■ **Aim**: Your task is to quote the listing below exactly, beginning with its first line and ending on the line bearing "banner(S[0], 10.1, 5.0, .45, ang(S[0], .4), .45)".

■ **Collected data**:
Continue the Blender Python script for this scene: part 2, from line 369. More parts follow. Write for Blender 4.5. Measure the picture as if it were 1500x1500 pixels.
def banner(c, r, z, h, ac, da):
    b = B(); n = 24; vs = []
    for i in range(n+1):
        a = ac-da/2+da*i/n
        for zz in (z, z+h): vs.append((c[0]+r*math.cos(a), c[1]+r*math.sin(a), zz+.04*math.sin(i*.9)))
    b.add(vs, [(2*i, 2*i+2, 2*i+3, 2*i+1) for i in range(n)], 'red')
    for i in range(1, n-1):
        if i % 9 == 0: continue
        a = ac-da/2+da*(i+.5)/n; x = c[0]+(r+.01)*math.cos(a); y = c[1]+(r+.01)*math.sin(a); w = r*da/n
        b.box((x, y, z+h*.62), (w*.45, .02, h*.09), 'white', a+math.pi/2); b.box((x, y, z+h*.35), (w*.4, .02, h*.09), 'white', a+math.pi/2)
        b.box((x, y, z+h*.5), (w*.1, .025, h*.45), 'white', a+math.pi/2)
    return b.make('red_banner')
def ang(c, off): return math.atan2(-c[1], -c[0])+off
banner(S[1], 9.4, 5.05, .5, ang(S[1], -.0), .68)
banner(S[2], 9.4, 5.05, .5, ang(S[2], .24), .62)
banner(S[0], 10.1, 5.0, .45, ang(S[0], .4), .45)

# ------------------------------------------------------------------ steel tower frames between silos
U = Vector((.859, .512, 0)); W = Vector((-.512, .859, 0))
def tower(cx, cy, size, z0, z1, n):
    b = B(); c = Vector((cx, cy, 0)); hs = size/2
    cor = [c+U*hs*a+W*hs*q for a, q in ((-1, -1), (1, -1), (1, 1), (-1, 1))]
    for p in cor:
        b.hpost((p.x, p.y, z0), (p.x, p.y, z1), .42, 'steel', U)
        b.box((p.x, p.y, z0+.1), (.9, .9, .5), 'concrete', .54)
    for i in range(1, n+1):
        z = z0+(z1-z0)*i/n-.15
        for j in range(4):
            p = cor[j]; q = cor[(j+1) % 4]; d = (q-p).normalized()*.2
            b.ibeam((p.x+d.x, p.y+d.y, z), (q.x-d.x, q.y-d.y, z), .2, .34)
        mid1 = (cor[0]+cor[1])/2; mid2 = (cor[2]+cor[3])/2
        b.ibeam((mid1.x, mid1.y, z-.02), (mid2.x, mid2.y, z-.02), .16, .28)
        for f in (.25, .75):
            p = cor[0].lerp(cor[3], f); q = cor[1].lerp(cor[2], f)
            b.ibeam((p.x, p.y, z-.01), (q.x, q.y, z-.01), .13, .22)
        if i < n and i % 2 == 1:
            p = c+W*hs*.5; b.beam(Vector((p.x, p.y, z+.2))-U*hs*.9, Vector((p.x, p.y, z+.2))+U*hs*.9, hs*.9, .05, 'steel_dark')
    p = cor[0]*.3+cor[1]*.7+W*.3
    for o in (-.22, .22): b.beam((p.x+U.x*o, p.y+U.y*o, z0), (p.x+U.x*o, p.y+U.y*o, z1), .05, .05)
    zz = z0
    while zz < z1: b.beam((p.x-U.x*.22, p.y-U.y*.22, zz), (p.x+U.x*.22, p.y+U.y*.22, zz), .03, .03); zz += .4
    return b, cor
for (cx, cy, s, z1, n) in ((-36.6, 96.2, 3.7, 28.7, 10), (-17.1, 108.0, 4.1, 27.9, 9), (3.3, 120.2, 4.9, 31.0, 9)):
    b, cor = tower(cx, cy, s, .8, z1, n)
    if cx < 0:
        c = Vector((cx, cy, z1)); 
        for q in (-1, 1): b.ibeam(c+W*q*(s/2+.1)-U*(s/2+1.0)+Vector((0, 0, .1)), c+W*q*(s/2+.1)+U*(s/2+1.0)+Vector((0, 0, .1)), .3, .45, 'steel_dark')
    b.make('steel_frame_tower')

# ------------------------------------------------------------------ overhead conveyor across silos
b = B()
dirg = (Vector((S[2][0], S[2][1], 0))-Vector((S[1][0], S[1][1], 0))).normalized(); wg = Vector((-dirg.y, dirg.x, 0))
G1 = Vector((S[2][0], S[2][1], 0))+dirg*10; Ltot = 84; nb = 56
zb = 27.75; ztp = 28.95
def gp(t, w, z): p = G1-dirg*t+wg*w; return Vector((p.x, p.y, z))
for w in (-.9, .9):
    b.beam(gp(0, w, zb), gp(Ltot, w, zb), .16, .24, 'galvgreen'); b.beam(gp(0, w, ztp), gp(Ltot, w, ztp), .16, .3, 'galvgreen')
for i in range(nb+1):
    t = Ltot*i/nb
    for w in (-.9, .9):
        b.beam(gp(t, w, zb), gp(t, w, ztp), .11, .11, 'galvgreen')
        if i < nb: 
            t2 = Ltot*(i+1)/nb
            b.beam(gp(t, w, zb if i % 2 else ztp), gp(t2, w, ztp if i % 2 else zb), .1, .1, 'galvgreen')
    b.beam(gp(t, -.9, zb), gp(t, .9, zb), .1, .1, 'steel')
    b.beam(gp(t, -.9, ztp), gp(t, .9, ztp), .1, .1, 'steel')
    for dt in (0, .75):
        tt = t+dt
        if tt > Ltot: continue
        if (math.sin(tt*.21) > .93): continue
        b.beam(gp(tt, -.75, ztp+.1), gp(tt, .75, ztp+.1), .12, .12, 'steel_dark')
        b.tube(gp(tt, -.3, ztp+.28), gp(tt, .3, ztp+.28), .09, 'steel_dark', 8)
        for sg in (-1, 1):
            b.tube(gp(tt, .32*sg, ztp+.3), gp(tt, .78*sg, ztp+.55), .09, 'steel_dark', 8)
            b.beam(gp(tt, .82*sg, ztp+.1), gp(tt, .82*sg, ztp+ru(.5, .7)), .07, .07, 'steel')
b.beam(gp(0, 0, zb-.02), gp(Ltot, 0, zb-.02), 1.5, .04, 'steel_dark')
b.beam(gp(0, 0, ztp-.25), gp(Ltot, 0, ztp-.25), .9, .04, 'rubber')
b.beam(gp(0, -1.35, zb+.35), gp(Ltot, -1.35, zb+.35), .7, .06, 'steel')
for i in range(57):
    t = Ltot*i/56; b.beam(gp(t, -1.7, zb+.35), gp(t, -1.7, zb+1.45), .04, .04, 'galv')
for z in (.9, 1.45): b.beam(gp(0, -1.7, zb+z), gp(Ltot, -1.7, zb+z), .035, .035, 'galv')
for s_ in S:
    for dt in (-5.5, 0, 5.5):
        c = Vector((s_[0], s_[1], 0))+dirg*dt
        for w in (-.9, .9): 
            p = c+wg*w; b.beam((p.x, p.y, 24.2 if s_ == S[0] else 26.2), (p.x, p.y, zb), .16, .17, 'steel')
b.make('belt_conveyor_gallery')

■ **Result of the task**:
Continue the Blender Python script for this scene: part 2, from line 369. More parts follow. Write for Blender 4.5. Measure the picture as if it were 1500x1500 pixels.
def banner(c, r, z, h, ac, da):
    b = B(); n = 24; vs = []
    for i in range(n+1):
        a = ac-da/2+da*i/n
        for zz in (z, z+h): vs.append((c[0]+r*math.cos(a), c[1]+r*math.sin(a), zz+.04*math.sin(i*.9)))
    b.add(vs, [(2*i, 2*i+2, 2*i+3, 2*i+1) for i in range(n)], 'red')
    for i in range(1, n-1):
        if i % 9 == 0: continue
        a = ac-da/2+da*(i+.5)/n; x = c[0]+(r+.01)*math.cos(a); y = c[1]+(r+.01)*math.sin(a); w = r*da/n
        b.box((x, y, z+h*.62), (w*.45, .02, h*.09), 'white', a+math.pi/2); b.box((x, y, z+h*.35), (w*.4, .02, h*.09), 'white', a+math.pi/2)
        b.box((x, y, z+h*.5), (w*.1, .025, h*.45), 'white', a+math.pi/2)
    return b.make('red_banner')
def ang(c, off): return math.atan2(-c[1], -c[0])+off
banner(S[1], 9.4, 5.05, .5, ang(S[1], -.0), .68)
banner(S[2], 9.4, 5.05, .5, ang(S[2], .24), .62)
banner(S[0], 10.1, 5.0, .45, ang(S[0], .4), .45)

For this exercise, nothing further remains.